> **CHALLENGE**
Read through the entries below and return each line with the word "Take".

##############################

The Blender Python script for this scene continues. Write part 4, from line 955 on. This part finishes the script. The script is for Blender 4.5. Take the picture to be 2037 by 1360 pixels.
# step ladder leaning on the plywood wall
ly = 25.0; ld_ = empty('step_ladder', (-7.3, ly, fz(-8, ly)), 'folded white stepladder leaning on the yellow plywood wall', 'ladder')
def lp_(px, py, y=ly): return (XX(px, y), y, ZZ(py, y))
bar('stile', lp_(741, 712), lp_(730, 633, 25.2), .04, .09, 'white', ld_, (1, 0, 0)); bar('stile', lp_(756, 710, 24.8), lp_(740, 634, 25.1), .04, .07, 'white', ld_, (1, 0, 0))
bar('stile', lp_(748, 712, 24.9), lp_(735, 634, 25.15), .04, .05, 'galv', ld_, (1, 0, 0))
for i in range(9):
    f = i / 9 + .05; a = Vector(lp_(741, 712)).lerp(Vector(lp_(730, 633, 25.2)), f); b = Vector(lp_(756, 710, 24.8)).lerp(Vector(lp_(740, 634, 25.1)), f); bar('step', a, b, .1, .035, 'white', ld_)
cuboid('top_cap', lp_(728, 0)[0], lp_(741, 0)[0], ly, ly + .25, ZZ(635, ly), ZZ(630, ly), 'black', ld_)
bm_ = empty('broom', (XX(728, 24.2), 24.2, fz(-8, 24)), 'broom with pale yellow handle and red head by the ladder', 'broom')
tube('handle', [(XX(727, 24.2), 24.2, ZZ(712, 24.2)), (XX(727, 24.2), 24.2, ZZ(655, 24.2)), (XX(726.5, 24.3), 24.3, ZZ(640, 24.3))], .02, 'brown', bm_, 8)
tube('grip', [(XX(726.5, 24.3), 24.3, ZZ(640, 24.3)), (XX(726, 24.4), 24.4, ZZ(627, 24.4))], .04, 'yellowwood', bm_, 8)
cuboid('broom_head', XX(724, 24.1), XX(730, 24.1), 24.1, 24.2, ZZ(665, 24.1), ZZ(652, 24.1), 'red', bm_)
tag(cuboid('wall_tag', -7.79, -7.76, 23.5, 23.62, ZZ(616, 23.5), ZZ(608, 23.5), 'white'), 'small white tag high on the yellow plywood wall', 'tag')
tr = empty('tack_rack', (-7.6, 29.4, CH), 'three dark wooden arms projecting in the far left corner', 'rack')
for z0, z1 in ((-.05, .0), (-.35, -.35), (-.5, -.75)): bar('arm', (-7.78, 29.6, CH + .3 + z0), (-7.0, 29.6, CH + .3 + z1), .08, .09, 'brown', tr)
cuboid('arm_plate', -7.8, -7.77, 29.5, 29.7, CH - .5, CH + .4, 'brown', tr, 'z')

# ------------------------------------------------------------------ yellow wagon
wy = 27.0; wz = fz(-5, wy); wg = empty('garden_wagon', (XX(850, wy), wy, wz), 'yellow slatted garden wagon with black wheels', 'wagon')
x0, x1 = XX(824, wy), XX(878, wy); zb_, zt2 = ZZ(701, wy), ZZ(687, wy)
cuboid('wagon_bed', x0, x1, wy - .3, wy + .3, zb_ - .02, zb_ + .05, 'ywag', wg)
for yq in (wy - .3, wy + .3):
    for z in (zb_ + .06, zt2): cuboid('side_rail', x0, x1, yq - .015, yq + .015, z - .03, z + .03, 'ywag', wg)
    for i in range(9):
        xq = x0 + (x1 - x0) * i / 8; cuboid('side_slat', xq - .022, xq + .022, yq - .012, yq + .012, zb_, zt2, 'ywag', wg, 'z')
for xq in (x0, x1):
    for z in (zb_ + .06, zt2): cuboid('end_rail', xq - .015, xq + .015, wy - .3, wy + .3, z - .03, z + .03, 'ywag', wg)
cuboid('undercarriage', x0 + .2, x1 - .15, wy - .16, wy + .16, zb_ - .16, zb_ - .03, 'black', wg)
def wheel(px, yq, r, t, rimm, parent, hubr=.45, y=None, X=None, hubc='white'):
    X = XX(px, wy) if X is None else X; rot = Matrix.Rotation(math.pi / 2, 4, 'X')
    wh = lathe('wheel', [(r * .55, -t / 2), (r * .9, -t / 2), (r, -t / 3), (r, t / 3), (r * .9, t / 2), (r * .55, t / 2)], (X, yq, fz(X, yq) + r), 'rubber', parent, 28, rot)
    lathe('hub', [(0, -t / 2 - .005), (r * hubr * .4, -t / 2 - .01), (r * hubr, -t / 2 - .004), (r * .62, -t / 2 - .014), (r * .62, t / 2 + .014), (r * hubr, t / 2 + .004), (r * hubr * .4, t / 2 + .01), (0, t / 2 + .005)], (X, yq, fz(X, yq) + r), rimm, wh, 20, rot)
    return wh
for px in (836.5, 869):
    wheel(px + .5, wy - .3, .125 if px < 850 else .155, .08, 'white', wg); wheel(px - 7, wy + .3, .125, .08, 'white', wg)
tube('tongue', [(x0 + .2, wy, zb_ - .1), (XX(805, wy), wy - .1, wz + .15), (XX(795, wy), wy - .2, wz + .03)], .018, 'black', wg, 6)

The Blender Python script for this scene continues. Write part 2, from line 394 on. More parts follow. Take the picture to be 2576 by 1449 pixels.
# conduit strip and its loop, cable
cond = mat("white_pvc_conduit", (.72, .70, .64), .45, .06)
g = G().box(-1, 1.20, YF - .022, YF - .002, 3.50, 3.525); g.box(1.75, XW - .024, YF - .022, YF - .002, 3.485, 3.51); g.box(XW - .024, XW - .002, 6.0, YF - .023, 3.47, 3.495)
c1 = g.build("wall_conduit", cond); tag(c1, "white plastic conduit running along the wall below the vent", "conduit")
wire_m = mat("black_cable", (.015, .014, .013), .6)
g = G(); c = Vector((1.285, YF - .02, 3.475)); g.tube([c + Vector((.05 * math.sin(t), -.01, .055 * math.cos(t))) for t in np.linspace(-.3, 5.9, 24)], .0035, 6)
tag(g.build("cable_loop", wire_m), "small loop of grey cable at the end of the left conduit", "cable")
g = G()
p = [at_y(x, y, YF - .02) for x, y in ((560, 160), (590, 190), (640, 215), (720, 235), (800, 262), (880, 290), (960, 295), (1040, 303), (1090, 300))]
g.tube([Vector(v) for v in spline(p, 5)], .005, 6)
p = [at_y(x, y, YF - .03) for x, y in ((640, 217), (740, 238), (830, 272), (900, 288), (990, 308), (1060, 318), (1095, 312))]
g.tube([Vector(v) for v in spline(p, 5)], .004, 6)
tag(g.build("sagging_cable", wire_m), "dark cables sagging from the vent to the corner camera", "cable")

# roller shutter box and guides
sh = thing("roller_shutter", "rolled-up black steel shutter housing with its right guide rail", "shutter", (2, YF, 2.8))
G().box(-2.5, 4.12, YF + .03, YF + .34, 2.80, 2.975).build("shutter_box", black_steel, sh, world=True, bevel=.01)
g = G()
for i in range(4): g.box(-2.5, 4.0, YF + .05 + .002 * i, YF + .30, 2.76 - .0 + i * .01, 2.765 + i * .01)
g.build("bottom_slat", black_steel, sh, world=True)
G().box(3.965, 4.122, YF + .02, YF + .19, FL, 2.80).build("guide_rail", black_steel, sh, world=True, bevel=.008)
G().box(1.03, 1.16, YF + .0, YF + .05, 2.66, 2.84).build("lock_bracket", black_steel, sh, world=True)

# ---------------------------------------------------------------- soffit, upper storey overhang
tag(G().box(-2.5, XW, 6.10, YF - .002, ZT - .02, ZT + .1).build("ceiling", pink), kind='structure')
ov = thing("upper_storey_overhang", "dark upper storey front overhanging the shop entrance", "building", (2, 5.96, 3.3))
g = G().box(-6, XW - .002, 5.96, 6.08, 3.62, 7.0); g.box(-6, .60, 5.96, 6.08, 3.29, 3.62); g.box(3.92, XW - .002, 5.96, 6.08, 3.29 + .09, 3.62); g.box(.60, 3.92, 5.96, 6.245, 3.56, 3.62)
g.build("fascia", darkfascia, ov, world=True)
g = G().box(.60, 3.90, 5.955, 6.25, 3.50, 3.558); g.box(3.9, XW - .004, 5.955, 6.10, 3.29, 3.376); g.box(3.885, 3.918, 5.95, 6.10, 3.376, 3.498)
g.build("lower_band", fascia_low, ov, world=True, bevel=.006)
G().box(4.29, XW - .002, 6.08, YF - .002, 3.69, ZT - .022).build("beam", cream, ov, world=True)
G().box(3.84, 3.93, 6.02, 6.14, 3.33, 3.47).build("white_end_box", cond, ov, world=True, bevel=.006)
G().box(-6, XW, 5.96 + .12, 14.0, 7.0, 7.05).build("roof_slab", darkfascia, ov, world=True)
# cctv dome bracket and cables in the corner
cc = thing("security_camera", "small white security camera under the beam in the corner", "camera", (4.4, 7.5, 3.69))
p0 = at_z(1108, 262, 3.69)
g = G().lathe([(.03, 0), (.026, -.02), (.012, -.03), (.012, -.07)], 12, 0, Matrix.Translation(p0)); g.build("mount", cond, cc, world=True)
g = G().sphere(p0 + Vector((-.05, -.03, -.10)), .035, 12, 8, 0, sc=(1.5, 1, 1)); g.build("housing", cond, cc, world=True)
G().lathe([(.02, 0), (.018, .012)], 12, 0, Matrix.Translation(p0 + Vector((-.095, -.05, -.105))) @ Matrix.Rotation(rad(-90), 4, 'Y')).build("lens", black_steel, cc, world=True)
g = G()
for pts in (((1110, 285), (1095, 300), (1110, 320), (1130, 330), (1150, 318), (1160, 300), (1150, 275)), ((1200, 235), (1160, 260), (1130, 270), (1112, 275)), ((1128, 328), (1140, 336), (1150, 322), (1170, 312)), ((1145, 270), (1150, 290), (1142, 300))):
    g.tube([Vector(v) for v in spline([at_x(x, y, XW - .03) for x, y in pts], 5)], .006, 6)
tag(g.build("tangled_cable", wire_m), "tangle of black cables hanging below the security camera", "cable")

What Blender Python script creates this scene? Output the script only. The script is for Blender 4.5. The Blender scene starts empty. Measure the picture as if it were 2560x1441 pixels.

##############################

> **FINISHED ANSWER**
The Blender Python script for this scene continues. Write part 4, from line 955 on. This part finishes the script. The script is for Blender 4.5. Take the picture to be 2037 by 1360 pixels.
The Blender Python script for this scene continues. Write part 2, from line 394 on. More parts follow. Take the picture to be 2576 by 1449 pixels.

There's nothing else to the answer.